Five U.S. squadrons — four fighter and one reconnaissance — are assigned to South Korea. The fighter jets are F-16 Fighting Falcons and A-10 Thunderbolts; the spy planes are U-2 Dragon Ladies. Backing up the units are squadrons in Japan at Kadena Air Base, home to F-15C Eagles, KC-135 Stratotankers and E-3 AWACS, and Misawa Air Base’s F-16s. Often, one U.S.-based fighter squadron is deployed to the region.

The South Korean air force has about 24 fighter squadrons that fly F-15Ks, a Korean version of the F-15E Strike Eagle, and KF-16s.

As part of war games, four of the F-22s will fly sorties along with other Air Force jets based in South Korea and Japan, Navy jets from the carrier George Washington and South Korean fighters.

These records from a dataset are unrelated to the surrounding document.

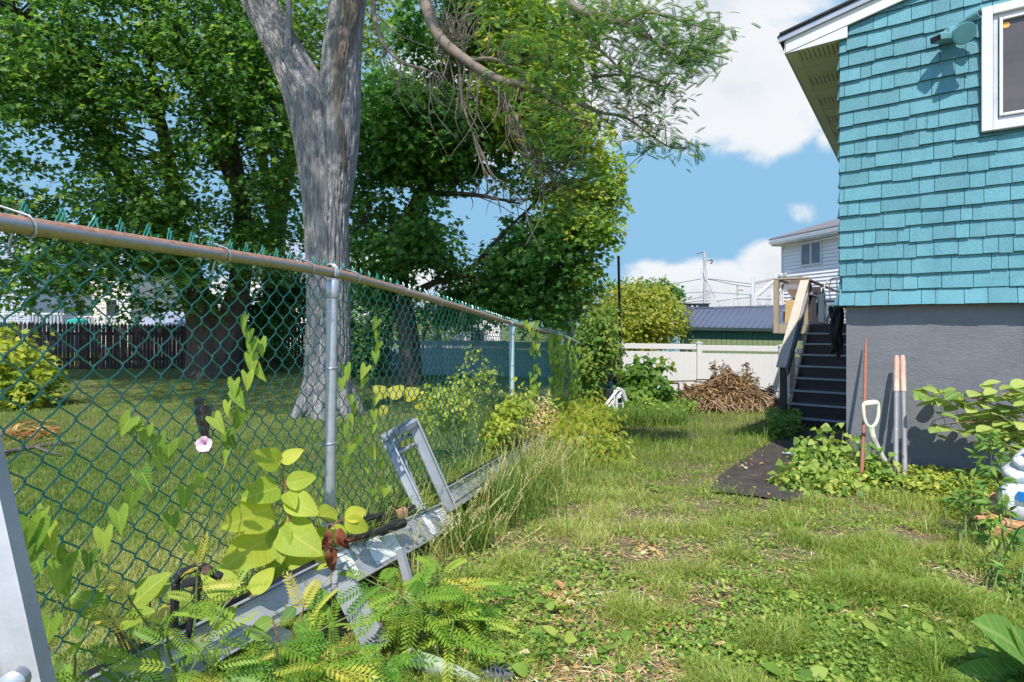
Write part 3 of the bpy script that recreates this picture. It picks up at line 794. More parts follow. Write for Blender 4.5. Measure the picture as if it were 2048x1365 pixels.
mb = MB(); mb.tube([P(1771, 922, 3.98), P(1781, 955, 3.97), P(1788, 985, 3.96)], [0.021, 0.016, 0.012], 10); mb.build('socket', M_IRON, sp, True)
mb = MB(); e = [P(1778, 985, 3.95), P(1802, 978, 3.95), P(1812, 1030, 3.93), P(1800, 1052, 3.92), P(1784, 1030, 3.93)]; mb.prism(e, NV * 0.006); mb.build('blade', surf('dull_blade', (0.35, 0.34, 0.32), 0.5, 0.3, 15, 0.6), sp)
# post hole digger: two grey handles with pale grips, two scoops
dg = thing('post_hole_digger', 'post hole digger with two grey handles and pale pink grips', 'post hole digger', P(1806, 1010, 3.90))
M_TUBE = surf('grey_fibreglass', (0.20, 0.20, 0.21), 0.5, 0.2, 10, stain=(40, 0.66, 0.72, (0.6, 0.58, 0.52)), stretch=(1, 1, 0.5))
M_PINK = surf('faded_pink_grip', (0.44, 0.27, 0.21), 0.6, 0.15, 8, stain=(5, 0.50, 0.62, (0.50, 0.42, 0.31)))
for (x0, x1, xb) in ((1793.5, 1791, 1790), (1805, 1810, 1812)):
    top = P(x0, 712, 4.34); mid = P((x0 + x1) / 2 + (0 if x0 < 1800 else 1), 860, 4.13); bot = P(x1, 985, 3.92)
    pts = curve([top, mid, bot], 30); k = 6
    h = MB(); h.tube(pts[k:], 0.0165, 12); ho = h.build('handle', M_TUBE, dg, True)
    g_ = MB(); rr = np.full(k + 2, 0.0195); rr[0] = 0.014; g_.tube(pts[:k + 2], rr, 14); g_.build('grip', M_PINK, ho, True)
    mb = MB(); mb.beam(P(x1, 962, 3.925), P(xb + (6 if xb > 1800 else -2), 1004, 3.90), 0.040, 0.014, NV, 0, 0.004); mb.tube([P(x1 + 9, 978, 3.90), P(x1 + 14, 978, 3.90)], 0.006, 6); mb.build('bracket', surf('grey_bracket', (0.17, 0.17, 0.18), 0.5, 0.2, 20, 0.4), dg, True)
for (x, s) in ((1797, -1), (1822, 1)):
    mb = MB(); V_ = []; Fq = []
    nu, nv = 9, 9
    for i in range(nu):
        for j in range(nv):
            a_ = (i / (nu - 1) - 0.5); b_ = j / (nv - 1)
            wv = 0.075 * math.sin(math.pi * min(1, 0.18 + 0.72 * b_)) ** 0.7
            c = P(x, 985, 3.90) + (P(x + (8 if s < 0 else 20), 1042, 3.86) - P(x, 985, 3.90)) * b_
            V_.append(c + TV * a_ * 2 * wv * 0.8 + NV * (0.03 * s * 0 + 0.035 * (1 - 4 * a_ * a_)))
    for i in range(nu - 1):
        for j in range(nv - 1):
            q_ = i * nv + j; Fq.append((q_, q_ + nv, q_ + nv + 1, q_ + 1))
    mb.add(V_, Fq); o = mb.build('scoop', surf('worn_steel_scoop', (0.46, 0.44, 0.40), 0.45, 0.25, 16, 0.5, stain=(12, 0.55, 0.7, (0.62, 0.58, 0.5))), dg, True)
    md = o.modifiers.new('t', 'SOLIDIFY'); md.thickness = 0.004
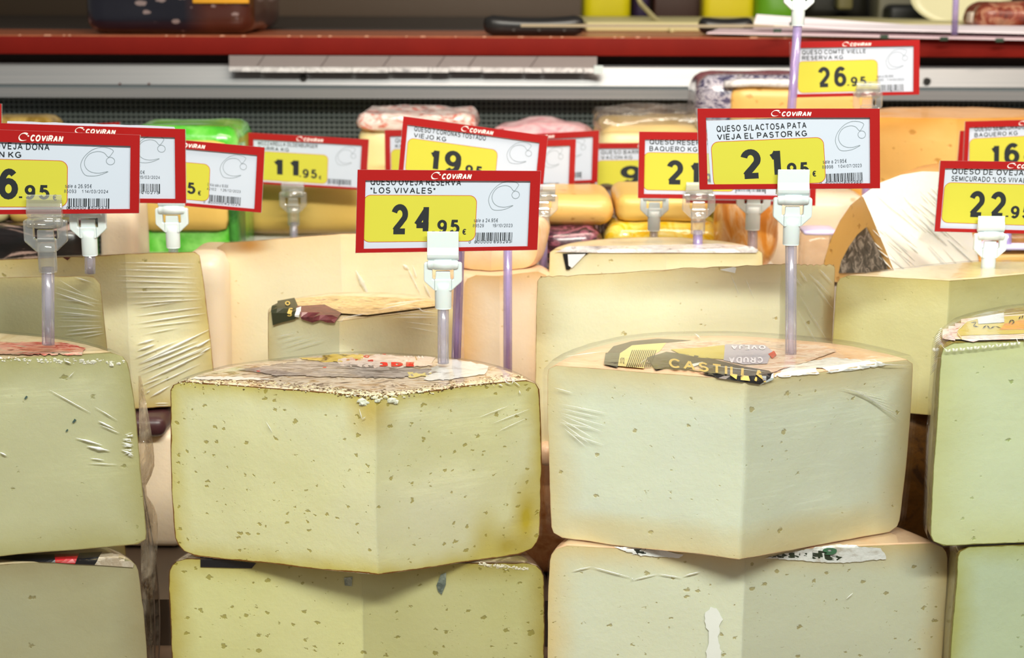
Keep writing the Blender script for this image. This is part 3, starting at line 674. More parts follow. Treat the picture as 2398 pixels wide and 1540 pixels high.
def smooth_loop(p, k=3):
    out = []; n = len(p)
    for i in range(n):
        a, b, c, d = (Vector(p[(i+j-1) % n]) for j in range(4))
        for q in range(k):
            t = q/k; out.append(.5*((2*b)+(c-a)*t+(2*a-5*b+4*c-d)*t*t+(3*b-a-3*c+d)*t*t*t))
    return out
CRES_S = smooth_loop(CRES)
SIGNS = []
def sign(label, corners, D, l1, l2, euro, cents, off=(0, 0), rot=0, ins=(19, 24, 23, 9), sc=1.0, sale='', code='', date='', bars='', peek=None, yel=(16, 63, 282, 171), warm=False, yelcut=None, detail=2, thick=.0012, DD=None):
    TL, TR, BR, BL = [P(c[0], c[1], (DD[i] if DD else D)) for i, c in enumerate(corners)]
    nrm = (TR-TL).cross(BL-TL).normalized()
    if nrm.y > 0: nrm = -nrm
    def uv(u, v, h=0.):
        a = u/430; b = v/192
        return TL*(1-a)*(1-b)+TR*a*(1-b)+BR*a*b+BL*(1-a)*b + nrm*h
    cs, sn = cos(radians(rot)), sin(radians(rot))
    def pp(u, v): # paper -> card
        u, v = u*sc, v*sc
        return (off[0]+u*cs-v*sn, off[1]+u*sn+v*cs)
    cen = uv(215, 192)
    t = thing('price_sign', label, 'price sign', cen, 'red-framed price signs above the cheeses')
    # red frame ring
    il, it, ir, ib = ins
    def slab(name, quadlist, h0, h1, mat, parent):
        mb = MB()
        for q in quadlist:
            a = [uv(u, v, h0) for u, v in q]; b = [uv(u, v, h1) for u, v in q]; n = len(q)
            mb.add(a+b, [tuple(range(n)), tuple(range(n, 2*n))[::-1]] + [(i, (i+1) % n, (i+1) % n+n, i+n) for i in range(n)])
        return mb.build(name, mat, parent)
    fr = slab('red_frame', [[(0,0),(430,0),(430,it),(0,it)], [(0,192-ib),(430,192-ib),(430,192),(0,192)], [(0,it),(il,it),(il,192-ib),(0,192-ib)], [(430-ir,it),(430,it),(430,192-ib),(430-ir,192-ib)]], .0004, thick, sg_red, t)
    # clear sheet edges of the pouch
    slab('clear_backing', [[(-1.5,0),(431,0),(431,194),(-1.5,194)]], -.0006, -.0003, clear_mat('sheet', '#f4f6fa', .15, '#ffffff') if 'sheet' not in bpy.data.materials else bpy.data.materials['sheet'], t)
    # logo on the frame
    mb = MB(); lx, ly = 172, 5
    sy = it/24.
    V, Fc, Z = text_geo('COViRAN', 197, (6)*sy+1, 266, (20)*sy+1, .24, .28, .10)
    mb.add([uv(a, b, thick+.00012+z*3e-6) for (a, b), z in zip(V, Z)], Fc)
    lg = smooth_loop([(x*.30+(172-172*.3)-.0, y) for x, y in CRES], 2)
    xs = [p[0] for p in CRES]; ys = [p[1] for p in CRES]; mx, my = min(xs), min(ys); wx, wy = max(xs)-mx, max(ys)-my
    lg = [((p[0]-mx)/wx*21+173, ((p[1]-my)/wy*18+3)*sy) for p in CRES]
    def resamp(p, n):
        p = [Vector(x) for x in p]; d = [0]
        for i in range(1, len(p)): d.append(d[-1]+(p[i]-p[i-1]).length)
        o = []
        for k in range(n):
            t_ = d[-1]*k/(n-1); i = max(1, next((j for j in range(len(d)) if d[j] >= t_-1e-9), len(d)-1)); u = (t_-d[i-1])/max(1e-9, d[i]-d[i-1]); o.append(p[i-1].lerp(p[i], u))
        return o
    oa = resamp(lg[2:13], 14); ob = resamp([lg[0]]+lg[:12:-1], 14)
    mb.add([uv(a, b, thick+.00012) for a, b in oa+ob], [(i, i+1, i+15, i+14) for i in range(13)])
    mb.add([uv(194+1.9*cos(k*pi/4), (10+1.9*sin(k*pi/4))*sy, thick+.00014) for k in range(8)], [tuple(range(8))])
    mb.build('logo', sg_logo, fr)
    # paper
    def clipw(poly):  # keep the printed sheet inside the pouch
        return [(max(2, min(428, u)), max(2, min(190, v))) for u, v in poly]
    pq = [pp(8, 12), pp(424, 12), pp(424, 200), pp(8, 200)]
    if peek: pq = [(peek[0], -peek[2])] + [(peek[0]+(peek[1]-peek[0])*k/14, -peek[2]+random.uniform(-1.2, 1.2)) for k in range(1, 14)] + [(peek[1], -peek[2]*.9), (428, 40), (428, 190), (2, 190)]
    else: pq = clipw(pq)
    pa = slab('paper_insert', [pq], -.0002, .0, sg_white, t)
    # rounded yellow panel with thin red outline
    x0, y0, x1, y1 = yel; r = 17
    def rr(x0, y0, x1, y1, r):
        o = []
        for cx, cy, a in ((x1-r, y0+r, -90), (x1-r, y1-r, 0), (x0+r, y1-r, 90), (x0+r, y0+r, 180)):
            o += [(cx+r*cos(radians(a+k*15)), cy+r*sin(radians(a+k*15))) for k in range(7)]
        return o
    def cl(poly): return [(u, min(v, 188)) for u, v in poly]
    o1 = cl([pp(*p) for p in rr(x0-1.3, y0-1.3, x1+1.3, y1+1.3, r+1)]); o2 = cl([pp(*p) for p in rr(x0, y0, x1, y1, r)])
    MB().add([uv(u, v, .00006) for u, v in o1], [tuple(range(len(o1)))]).build('panel_outline', sg_line, t)
    MB().add([uv(u, v, .00010) for u, v in o2], [tuple(range(len(o2)))]).build('yellow_panel', sg_yel, t)
    def txt(s, bx, mat, wt, name, sub=None, h=.00016, shear=0):
        V, Fc, Z = text_geo(s, *bx, wt, shear)
        vs = [pp(p[0], p[1]) for p in V]
        Fc = [f for f in Fc if all(vs[i][1] < 190 and vs[i][1] > 2 for i in f)]
        return MB().add([uv(u, v, h+z*3e-6) for (u, v), z in zip(vs, Z)], Fc).build(name, mat, sub or t)
    lw = lambda s: sum(G.get(c, G['-'])[0]+.2 for c in s)*15.0
    if l1: txt(l1, (31, 24, 31+min(213, lw(l1)), 39), sg_ink, .15, 'product_name')
    if l2: txt(l2, (31, 44, 31+min(213, lw(l2)), 58), sg_ink, .15, 'product_name')
    if euro: txt(euro, (82+(18 if len(euro) == 1 else 0), 83, 178, 154), sg_ink, .195, 'price_digits')
    if cents:
        txt('.', (180, 120, 187, 154), sg_ink, .2, 'price_digits')
        txt(cents, (192, 120, 245, 154), sg_ink, .19, 'price_digits')
        txt('€', (251, 142, 262, 156), sg_ink, .17, 'euro_symbol')
    if detail > 0:
        loop = [(p[0], p[1]) for p in CRES_S]; loop.append(loop[0])
        mb = MB()
        for k, pl in enumerate((loop, [(374+9*cos(a*pi/10), 60+9*sin(a*pi/10)) for a in range(21)])):
            for L, R in ribbon(pl, 1.25):
                vs = [uv(*pp(*p), .0001+k*.00001) for p in L+R]; n = len(L)
                mb.add(vs, [(i, i+1, i+1+n, i+n) for i in range(n-1)])
        mb.build('crescent_outline', sg_grey, t)
        rnd = random.Random(sum(map(ord, bars or label)))
        mb = MB(); x = 284.
        while x < 371:
            w = rnd.choice((1., 1., 1.8, 2.8)); g = rnd.choice((1.2, 1.2, 2., 2.8))
            tall = 176 if x < 287 or 324 < x < 329 or x > 367 else 171
            q = [pp(x, 151), pp(x+w, 151), pp(x+w, tall), pp(x, tall)]
            if all(v < 190 for u, v in q): mb.add([uv(u, v, .00012) for u, v in q], [(0, 1, 2, 3)])
            x += w+g
        if mb.v: mb.build('barcode', sg_ink, t)
    if detail > 1:
        if sale: txt(sale, (278, 117, 278+1.02*56, 126), sg_thin, .11, 'small_print')
        if code: txt(code, (276, 130, 302, 138), sg_thin, .11, 'small_print')
        if date: txt(date, (323-(9 if len(date) > 10 else 0), 130, 370, 138), sg_thin, .11, 'small_print')
        if bars:
            txt('0', (268, 170, 273, 177), sg_thin, .12, 'barcode_number'); txt(bars[:6], (281, 170, 323, 177), sg_thin, .12, 'barcode_number'); txt(bars[6:], (327, 170, 368, 177), sg_thin, .12, 'barcode_number')
    return t

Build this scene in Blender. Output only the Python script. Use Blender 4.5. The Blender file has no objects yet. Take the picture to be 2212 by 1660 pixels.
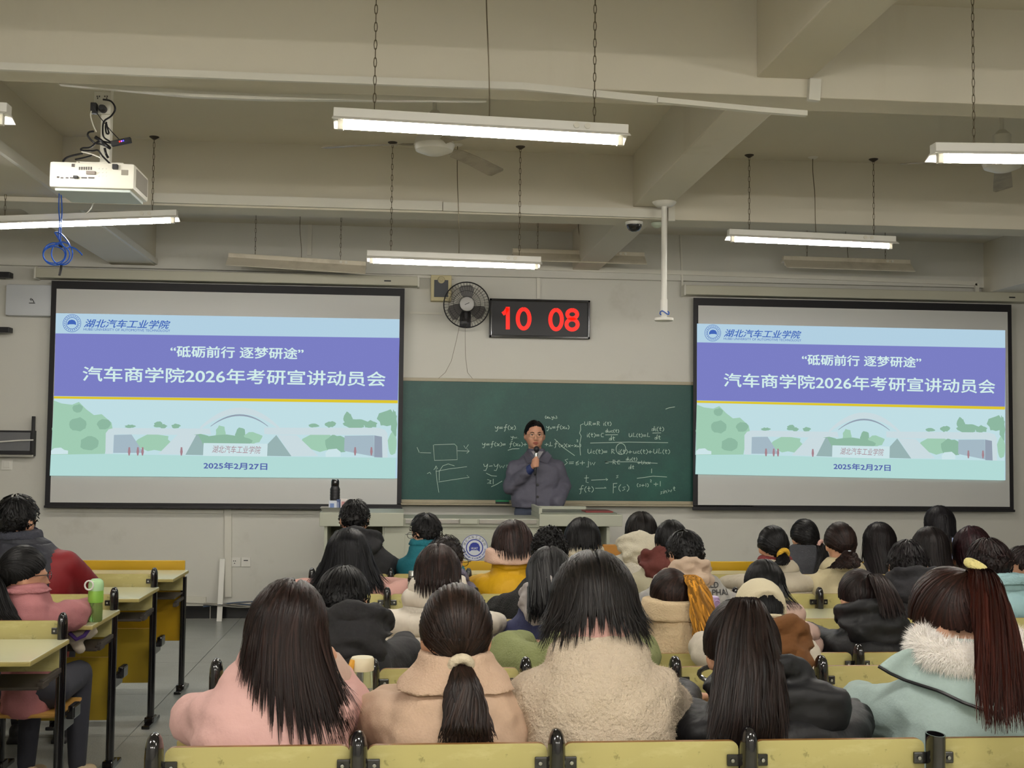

“They are all here as part of a security package to demonstrate to our allies in northeast Asia that we are here, that we are committed to the alliance with [South] Korea,” Remington told Air Force Times in a July 21 interview here.

Cooperation between the air forces ranges from small-scale “buddy wing” visits by pilots and maintainers to South Korea’s participation in Red Flag exercises.

“The most fun is what we do with our buddy wings,” said Col. Mark DeLong, an F-16 pilot and vice commander of Osan’s 51st Fighter Wing. On a buddy wing visit, a pair of Air Force fighters spend several days as part of a Korean squadron, with the two Air Force jets often flying as a two-ship formation with a larger package of South Korean jets. Later, the South Koreans send a pair of their jets to fly with the Air Force.

The large-scale missions involve dozens of U.S. and South Korean planes and hundreds of airmen.

“We have a 7th Air Force training plan that ties all of the U.S. and [South] Korean flying squadrons together under training events,” said Capt. Sean “Stogi” Penrod, a weapons officer for the 51st Fighter Wing, the host unit here.